TASK PROMPT
Write out the entire listing below exactly, with the pictures left out.

DATA EXTRACT
+--

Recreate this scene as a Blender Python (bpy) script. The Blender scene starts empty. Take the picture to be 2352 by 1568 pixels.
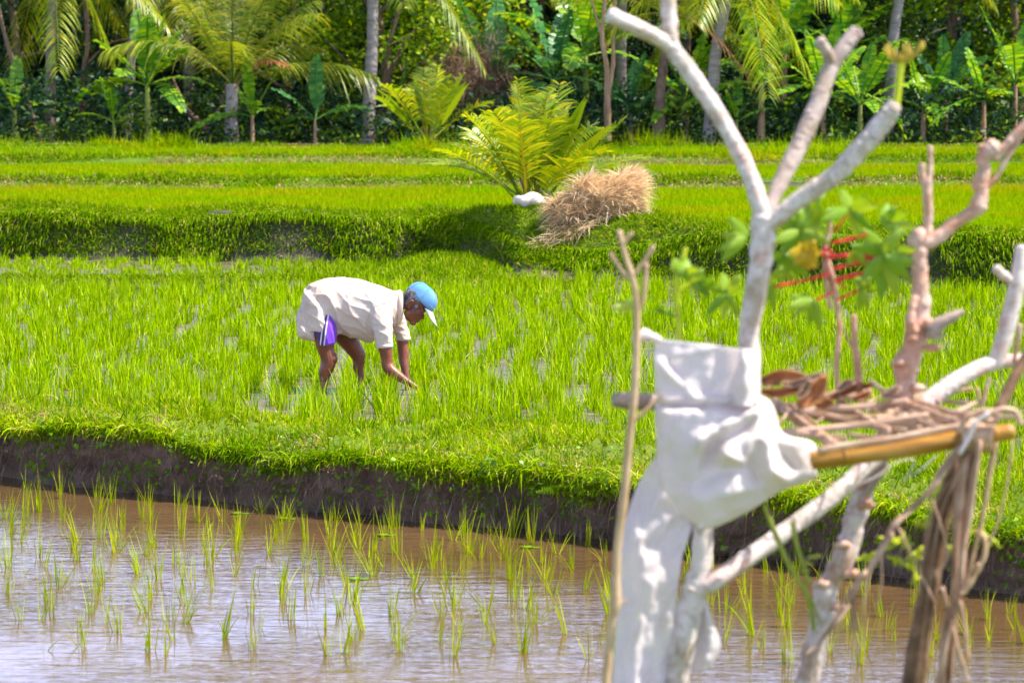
import bpy, math, random
import numpy as np
from mathutils import Vector, noise
PI = math.pi
rng = np.random.default_rng(7)
random.seed(7)
S = bpy.context.scene
C = S.collection
# ------------------------------------------------------------------ camera, world, sun, exposure
CAM_Z = 2.47
F = 1024 * 100 / 36.0
PITCH = math.atan(256 / F)
cam = bpy.data.cameras.new('camera'); camo = bpy.data.objects.new('camera', cam); C.objects.link(camo)
cam.lens = 100; cam.sensor_width = 36; cam.clip_start = 0.1; cam.clip_end = 3000
camo.location = (0, 0, CAM_Z); camo.rotation_euler = (PI / 2 - PITCH, 0, 0)
cam.dof.use_dof = True; cam.dof.focus_distance = 19.5; cam.dof.aperture_fstop = 5.0
S.camera = camo
SUN = Vector((0.52, -0.06, 0.85)).normalized()
EL = math.asin(SUN.z); AZ = math.atan2(SUN.x, SUN.y)
w = bpy.data.worlds.new('World'); S.world = w; w.use_nodes = True
nt = w.node_tree; nt.nodes.clear()
out = nt.nodes.new('ShaderNodeOutputWorld'); bg = nt.nodes.new('ShaderNodeBackground')
sky = nt.nodes.new('ShaderNodeTexSky'); sky.sky_type = 'NISHITA'; sky.sun_disc = False
sky.sun_elevation = EL; sky.sun_rotation = AZ; sky.air_density = 1.2; sky.dust_density = 2.0
bg.inputs[1].default_value = 0.09
tcw = nt.nodes.new('ShaderNodeTexCoord'); sep = nt.nodes.new('ShaderNodeSeparateXYZ'); nt.links.new(tcw.outputs['Generated'], sep.inputs[0])
cn = nt.nodes.new('ShaderNodeTexNoise'); cn.inputs['Scale'].default_value = 3.0; cn.inputs['Detail'].default_value = 5; cn.inputs['Roughness'].default_value = .55
cmap = nt.nodes.new('ShaderNodeMapping'); cmap.inputs['Scale'].default_value = (1, 1, 3); nt.links.new(tcw.outputs['Generated'], cmap.inputs[0]); nt.links.new(cmap.outputs[0], cn.inputs['Vector'])
band = nt.nodes.new('ShaderNodeMapRange'); band.inputs[1].default_value = .44; band.inputs[2].default_value = .20; band.inputs[3].default_value = 0; band.inputs[4].default_value = .55; nt.links.new(sep.outputs[2], band.inputs[0])
cadd = nt.nodes.new('ShaderNodeMath'); cadd.operation = 'ADD'; nt.links.new(cn.outputs[0], cadd.inputs[0]); nt.links.new(band.outputs[0], cadd.inputs[1])
cmk = nt.nodes.new('ShaderNodeMapRange'); cmk.inputs[1].default_value = .72; cmk.inputs[2].default_value = .98; nt.links.new(cadd.outputs[0], cmk.inputs[0])
mixs = nt.nodes.new('ShaderNodeMix'); mixs.data_type = 'RGBA'; nt.links.new(cmk.outputs[0], mixs.inputs[0]); nt.links.new(sky.outputs[0], mixs.inputs[6]); mixs.inputs[7].default_value = (10.0, 12.2, 20.0, 1)
nt.links.new(mixs.outputs[2], bg.inputs[0]); nt.links.new(bg.outputs[0], out.inputs[0])
sl = bpy.data.lights.new('sun', 'SUN'); sl.energy = 5.0; sl.angle = math.radians(0.5); sl.color = (1, 0.95, 0.87)
so = bpy.data.objects.new('sun', sl); C.objects.link(so)
so.rotation_euler = (-SUN).to_track_quat('-Z', 'Y').to_euler()
S.view_settings.view_transform = 'Standard'; S.view_settings.look = 'None'
S.view_settings.exposure = 1.02; S.view_settings.gamma = 1
S.cycles.max_bounces = 6; S.cycles.diffuse_bounces = 3; S.cycles.glossy_bounces = 3
S.cycles.transmission_bounces = 4; S.cycles.transparent_max_bounces = 8
S.cycles.caustics_reflective = False; S.cycles.caustics_refractive = False
try:
    S.cycles.use_denoising = True; S.cycles.sample_clamp_indirect = 6
except Exception: pass

# ------------------------------------------------------------------ helpers
cp, sp_ = math.cos(PITCH), math.sin(PITCH)
def P(px, py, Y):
    """pixel of the 1024x682 picture + distance -> world point"""
    a = (px - 512) / F; b = (341 - py) / F
    d = Vector((a, cp + b * sp_, -sp_ + b * cp))
    return Vector((0, 0, CAM_Z)) + d * (Y / d.y)
K = 1024 / 2352.0
def Q(x, y, Y): return P(x * K, y * K, Y)
def Z4(x, y, Y): return P((2600 + x / 1.568) / 4, (y / 1.568) / 4, Y)
def Z5(x, y, Y): return P((2300 + x / 1.3096) / 4, (800 + y / 1.3096) / 4, Y)
def Z6(x, y, Y): return P((2300 + x / 1.274) / 4, (1500 + y / 1.274) / 4, Y)

def tag(o, label=None, cat=None, group=None, kind=None):
    if label: o['label'] = label
    if cat: o['category'] = cat
    if group: o['group'] = group
    if kind: o['kind'] = kind
    return o
def empty(name, loc, label, cat, group=None, rz=0):
    o = bpy.data.objects.new(name, None); C.objects.link(o); o.location = loc; o.rotation_euler.z = rz
    o.empty_display_size = 0.1
    return tag(o, label, cat, group)
def link(name, me, mats=None, parent=None, smooth=True):
    if mats is not None:
        for m in (mats if isinstance(mats, (list, tuple)) else [mats]): me.materials.append(m)
    if smooth: me.polygons.foreach_set('use_smooth', np.ones(len(me.polygons), bool))
    o = bpy.data.objects.new(name, me); C.objects.link(o)
    if parent: o.parent = parent
    return o
def np_mesh(name, V, Fq, mi=None):
    V = np.ascontiguousarray(V, dtype=np.float32).reshape(-1, 3); Fq = np.asarray(Fq, dtype=np.int32)
    me = bpy.data.meshes.new(name); n, k = Fq.shape
    me.vertices.add(len(V)); me.vertices.foreach_set('co', V.ravel())
    me.loops.add(n * k); me.loops.foreach_set('vertex_index', Fq.ravel())
    me.polygons.add(n)
    me.polygons.foreach_set('loop_start', np.arange(0, n * k, k, dtype=np.int32))
    try: me.polygons.foreach_set('loop_total', np.full(n, k, dtype=np.int32))
    except Exception: pass
    if mi is not None: me.polygons.foreach_set('material_index', np.asarray(mi, dtype=np.int32))
    me.update(calc_edges=True)
    return me
class MB:
    def __init__(s): s.v = []; s.f = []; s.m = []
    def add(s, V, Fc, mi=0):
        o = len(s.v); s.v += [tuple(v) for v in V]
        for f in Fc: s.f.append(tuple(int(i) + o for i in f)); s.m.append(mi)
        return s
    def mesh(s, name):
        me = bpy.data.meshes.new(name); me.from_pydata(s.v, [], s.f); me.polygons.foreach_set('material_index', np.array(s.m, dtype=np.int32)); me.update()
        return me
    def build(s, name, mats, parent=None, smooth=True, origin=None):
        if origin is not None: s.v = [(a - origin[0], b - origin[1], c - origin[2]) for a, b, c in s.v]
        o = link(name, s.mesh(name), mats, parent, smooth)
        if origin is not None and parent is None: o.location = origin
        return o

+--

ANSWER TO THE EXERCISE
Recreate this scene as a Blender Python (bpy) script. The Blender scene starts empty. Take the picture to be 2352 by 1568 pixels.
import bpy, math, random
import numpy as np
from mathutils import Vector, noise
PI = math.pi
rng = np.random.default_rng(7)
random.seed(7)
S = bpy.context.scene
C = S.collection
# ------------------------------------------------------------------ camera, world, sun, exposure
CAM_Z = 2.47
F = 1024 * 100 / 36.0
PITCH = math.atan(256 / F)
cam = bpy.data.cameras.new('camera'); camo = bpy.data.objects.new('camera', cam); C.objects.link(camo)
cam.lens = 100; cam.sensor_width = 36; cam.clip_start = 0.1; cam.clip_end = 3000
camo.location = (0, 0, CAM_Z); camo.rotation_euler = (PI / 2 - PITCH, 0, 0)
cam.dof.use_dof = True; cam.dof.focus_distance = 19.5; cam.dof.aperture_fstop = 5.0
S.camera = camo
SUN = Vector((0.52, -0.06, 0.85)).normalized()
EL = math.asin(SUN.z); AZ = math.atan2(SUN.x, SUN.y)
w = bpy.data.worlds.new('World'); S.world = w; w.use_nodes = True
nt = w.node_tree; nt.nodes.clear()
out = nt.nodes.new('ShaderNodeOutputWorld'); bg = nt.nodes.new('ShaderNodeBackground')
sky = nt.nodes.new('ShaderNodeTexSky'); sky.sky_type = 'NISHITA'; sky.sun_disc = False
sky.sun_elevation = EL; sky.sun_rotation = AZ; sky.air_density = 1.2; sky.dust_density = 2.0
bg.inputs[1].default_value = 0.09
tcw = nt.nodes.new('ShaderNodeTexCoord'); sep = nt.nodes.new('ShaderNodeSeparateXYZ'); nt.links.new(tcw.outputs['Generated'], sep.inputs[0])
cn = nt.nodes.new('ShaderNodeTexNoise'); cn.inputs['Scale'].default_value = 3.0; cn.inputs['Detail'].default_value = 5; cn.inputs['Roughness'].default_value = .55
cmap = nt.nodes.new('ShaderNodeMapping'); cmap.inputs['Scale'].default_value = (1, 1, 3); nt.links.new(tcw.outputs['Generated'], cmap.inputs[0]); nt.links.new(cmap.outputs[0], cn.inputs['Vector'])
band = nt.nodes.new('ShaderNodeMapRange'); band.inputs[1].default_value = .44; band.inputs[2].default_value = .20; band.inputs[3].default_value = 0; band.inputs[4].default_value = .55; nt.links.new(sep.outputs[2], band.inputs[0])
cadd = nt.nodes.new('ShaderNodeMath'); cadd.operation = 'ADD'; nt.links.new(cn.outputs[0], cadd.inputs[0]); nt.links.new(band.outputs[0], cadd.inputs[1])
cmk = nt.nodes.new('ShaderNodeMapRange'); cmk.inputs[1].default_value = .72; cmk.inputs[2].default_value = .98; nt.links.new(cadd.outputs[0], cmk.inputs[0])
mixs = nt.nodes.new('ShaderNodeMix'); mixs.data_type = 'RGBA'; nt.links.new(cmk.outputs[0], mixs.inputs[0]); nt.links.new(sky.outputs[0], mixs.inputs[6]); mixs.inputs[7].default_value = (10.0, 12.2, 20.0, 1)
nt.links.new(mixs.outputs[2], bg.inputs[0]); nt.links.new(bg.outputs[0], out.inputs[0])
sl = bpy.data.lights.new('sun', 'SUN'); sl.energy = 5.0; sl.angle = math.radians(0.5); sl.color = (1, 0.95, 0.87)
so = bpy.data.objects.new('sun', sl); C.objects.link(so)
so.rotation_euler = (-SUN).to_track_quat('-Z', 'Y').to_euler()
S.view_settings.view_transform = 'Standard'; S.view_settings.look = 'None'
S.view_settings.exposure = 1.02; S.view_settings.gamma = 1
S.cycles.max_bounces = 6; S.cycles.diffuse_bounces = 3; S.cycles.glossy_bounces = 3
S.cycles.transmission_bounces = 4; S.cycles.transparent_max_bounces = 8
S.cycles.caustics_reflective = False; S.cycles.caustics_refractive = False
try:
    S.cycles.use_denoising = True; S.cycles.sample_clamp_indirect = 6
except Exception: pass

# ------------------------------------------------------------------ helpers
cp, sp_ = math.cos(PITCH), math.sin(PITCH)
def P(px, py, Y):
    """pixel of the 1024x682 picture + distance -> world point"""
    a = (px - 512) / F; b = (341 - py) / F
    d = Vector((a, cp + b * sp_, -sp_ + b * cp))
    return Vector((0, 0, CAM_Z)) + d * (Y / d.y)
K = 1024 / 2352.0
def Q(x, y, Y): return P(x * K, y * K, Y)
def Z4(x, y, Y): return P((2600 + x / 1.568) / 4, (y / 1.568) / 4, Y)
def Z5(x, y, Y): return P((2300 + x / 1.3096) / 4, (800 + y / 1.3096) / 4, Y)
def Z6(x, y, Y): return P((2300 + x / 1.274) / 4, (1500 + y / 1.274) / 4, Y)

def tag(o, label=None, cat=None, group=None, kind=None):
    if label: o['label'] = label
    if cat: o['category'] = cat
    if group: o['group'] = group
    if kind: o['kind'] = kind
    return o
def empty(name, loc, label, cat, group=None, rz=0):
    o = bpy.data.objects.new(name, None); C.objects.link(o); o.location = loc; o.rotation_euler.z = rz
    o.empty_display_size = 0.1
    return tag(o, label, cat, group)
def link(name, me, mats=None, parent=None, smooth=True):
    if mats is not None:
        for m in (mats if isinstance(mats, (list, tuple)) else [mats]): me.materials.append(m)
    if smooth: me.polygons.foreach_set('use_smooth', np.ones(len(me.polygons), bool))
    o = bpy.data.objects.new(name, me); C.objects.link(o)
    if parent: o.parent = parent
    return o
def np_mesh(name, V, Fq, mi=None):
    V = np.ascontiguousarray(V, dtype=np.float32).reshape(-1, 3); Fq = np.asarray(Fq, dtype=np.int32)
    me = bpy.data.meshes.new(name); n, k = Fq.shape
    me.vertices.add(len(V)); me.vertices.foreach_set('co', V.ravel())
    me.loops.add(n * k); me.loops.foreach_set('vertex_index', Fq.ravel())
    me.polygons.add(n)
    me.polygons.foreach_set('loop_start', np.arange(0, n * k, k, dtype=np.int32))
    try: me.polygons.foreach_set('loop_total', np.full(n, k, dtype=np.int32))
    except Exception: pass
    if mi is not None: me.polygons.foreach_set('material_index', np.asarray(mi, dtype=np.int32))
    me.update(calc_edges=True)
    return me
class MB:
    def __init__(s): s.v = []; s.f = []; s.m = []
    def add(s, V, Fc, mi=0):
        o = len(s.v); s.v += [tuple(v) for v in V]
        for f in Fc: s.f.append(tuple(int(i) + o for i in f)); s.m.append(mi)
        return s
    def mesh(s, name):
        me = bpy.data.meshes.new(name); me.from_pydata(s.v, [], s.f); me.polygons.foreach_set('material_index', np.array(s.m, dtype=np.int32)); me.update()
        return me
    def build(s, name, mats, parent=None, smooth=True, origin=None):
        if origin is not None: s.v = [(a - origin[0], b - origin[1], c - origin[2]) for a, b, c in s.v]
        o = link(name, s.mesh(name), mats, parent, smooth)
        if origin is not None and parent is None: o.location = origin
        return o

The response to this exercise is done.